Dresser’s use of the Giffus, a system of pick-ups suspended from the scroll of the bass, has evolved steadily over the years. He now employs a system developed for him by luthier and electronics expert Kent McLagan which affords much more control and consistency. In addition to this, he continues to experiment with notes played above rather than below the stop, creating a fascinating range of harmonics and bitones. Apart from the acoustic ‘Bacachaonne’ (loosely based on a Bach partita), everything here is electronically manipulated, but strictly in real time. The results are easier to enjoy than to describe, but the combination of pick-ups and subtly altered finger pressure creates a buzzing effect which gives these pieces a richness of sound that seems impossible from a single instrument and player.

STEVE HARRIS / ZAUM

Born 16 August 1948, Mansfield, Nottinghamshire, England; died 11 January 2008, Dorchester, Dorset, England; Zaum formed 2001

Drums / group

Above Our Heads The Sky Splits Splits Open

Slam CD258

Harris; Geoff Hearn (ss, ts); Karen Wimhurst (cl, bcl); Udo Dzierzanowski, Matthew Olczaki (g); Cathy Stevens (vla, violectra); Adrian Newton (live, found samples); Chrome Strings. March 2004.

Steve Harris said (2006):
‘I steer clear of the “jazz” label. My favourite-ever song is Bobby Darin singing “Beyond The Sea”, though I’d have mixed the drums up just a little bit in the bridge.’

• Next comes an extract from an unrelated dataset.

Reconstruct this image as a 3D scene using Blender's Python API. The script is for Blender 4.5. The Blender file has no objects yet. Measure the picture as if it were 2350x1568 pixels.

After a background in pop and punk – he even auditioned for T Rex – Harris drummed in saxophonist Jan Kopinski’s Pinski Zoo, but left to work in music education, before forming Europe’s most exciting improvising ensemble. If the Spontaneous Music Ensemble, ISKRA 1903, AMM and the various aggregations round Derek Bailey’s Company established a basic discourse for British improvisation from the ’60s onward, Steve Harris’s Zaum took up the torch and moved that language on a step further. The ensemble takes its name from the Futurist notion of a new guttural language that might approximate the hard discontinuities of (post)modern life. The group’s music does not follow a hard-line ‘non-idiomatic’ course but explores new sonorities within and against a recognizable instrumental discourse. A Zaum performance is always in flux, always trading warmly ‘organic’ sounds against tonalities that are not so much dissonant or alien as uncanny, in the strict and original sense. It is a profoundly humane music that communicates at a very deep level.